BLVR: But it isn’t easy — turn­ing pure his­tor­i­cal research into enter­tain­ing history.

RJ: But it’s a crime to be a his­to­rian who bores you to tears. I just find it awful. I really find it a crime. The peo­ple who should be admired — peo­ple like Richard Altick [The Shows of Lon­don], Roy Porter [a his­to­rian of med­i­cine], Anthony Grafton. I don’t think I’ve thought of them as mod­els, but these are peo­ple whose work I’ve enor­mously admired. They write beau­ti­fully. Being read­able is essen­tial: try­ing to write well, and not mask­ing it in academese.

BLVR: The changes in book pro­duc­tion have been pro­found. You’ve spent most of your life cap­ti­vated by long-lost enter­tain­ments. We’re liv­ing in a strange time.

RJ: I think one of the things I find so strange about it is the con­cept that of all this infor­ma­tion that we’re talk­ing about here — all of this is now googleable. That’s really strange. And I won­der if that’s going to make it less impor­tant to peo­ple. It’s clear to me that this access to infor­ma­tion is both good and bad. But is it bad in the sense that it winds up mak­ing you have less respect for the infor­ma­tion you’ve been able to gather? It makes me ques­tion what a kid who grows up now is like, hav­ing the abil­ity to get every sin­gle ques­tion they want answered instantly. What’s that going to do to the next gen­er­a­tion of writ­ers, film­mak­ers, or magi­cians? I’m not sure.
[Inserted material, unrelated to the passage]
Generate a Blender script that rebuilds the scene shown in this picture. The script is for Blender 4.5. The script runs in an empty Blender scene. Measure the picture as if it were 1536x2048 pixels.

BLVR: I’m look­ing at your hands. These are extremely impor­tant instruments.

RJ: You either do the Glenn Gould rit­ual [laughs] and refuse to shake hands with peo­ple, or you’re com­pletely fool­ish and do mar­tial arts and break bricks with them, which I actu­ally did at one point in my life, because I was a com­plete moron.

BLVR: You did that?

RJ: I did.

BLVR: And now you’re in L.A., where they’re nice and warm all the time.

RJ: I’m feel­ing maybe the twinges of some arthri­tis. I don’t know. but when a screw­driver drops on it, it’s really scary.

BLVR: So that’s true.

RJ: Yeah.

BLVR: I can call Bob Dylan and ask him?

RJ: Sure. I’ll give you the name of the guy who runs his company.